No demand, if it comes on shoulders of respect and honest belligerence, should be ignored.   No answer, if it transits the same dignity of the opponent, merits disqualification. But the professional demolishers of civility, coming from anywhere, multiply their actions when having the means at their disposal. They should be disbelieved and denounced by all means.

“Now there is talk of a” soft coup.” Teresa Diaz Canals asks what about the “harsh reality” that this country has suffered for decades waiting for a wellbeing that never comes?”

“We are witnessing the definitive exhaustion of a political model. The red tape socialist model,” says historian Alina B. Lopez. “In the Cuba I love, we are citizens with rights, said Tania Bruguera. “And those who raise their voices are admired and not stoned.”

The different faces of the truth

Howard Zinn, the pedagogic and revolutionary whose book on US history was published and applauded in Cuba, wrote: “Human beings are the essential ingredients of these struggles for justice.
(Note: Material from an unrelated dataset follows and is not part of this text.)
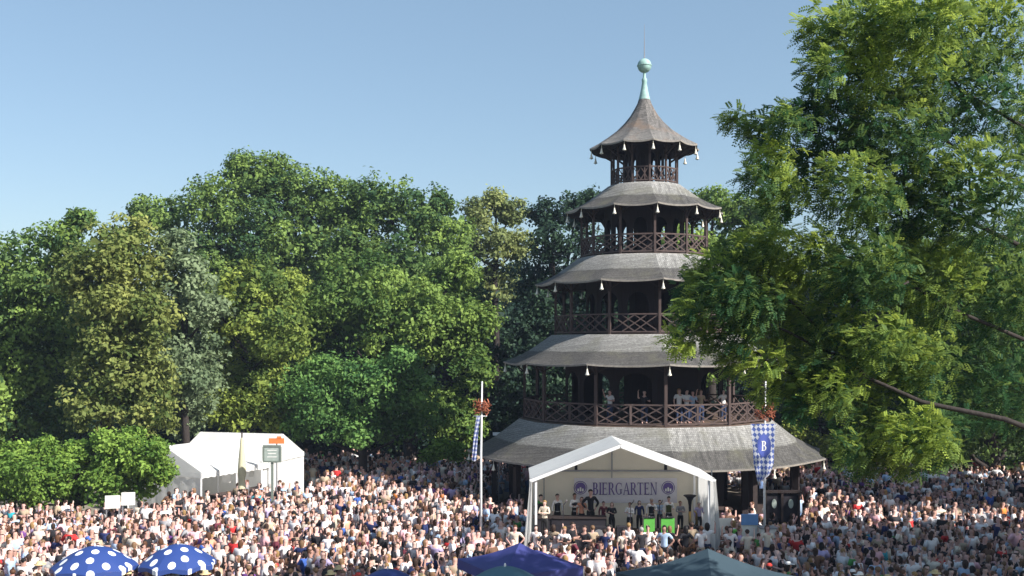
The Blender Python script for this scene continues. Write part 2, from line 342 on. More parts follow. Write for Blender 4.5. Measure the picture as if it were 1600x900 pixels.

People who, even for a moment, even when harassed by fear, broke with the established and did something. Even the smallest, most anti-heroic acts add to that firewood reserve that can be ignited by some surprising circumstance. It can start the fire of a tumultuous change.”

After all, San Isidro, Vedado, and any part of the Island or communities abroad interested in the different faces of the truth; interested in defending others’ right to be honest -what Martí called freedom-, will be declared territories free of the imaginary Madagascar. A place we will one day be able to build right here. See you there.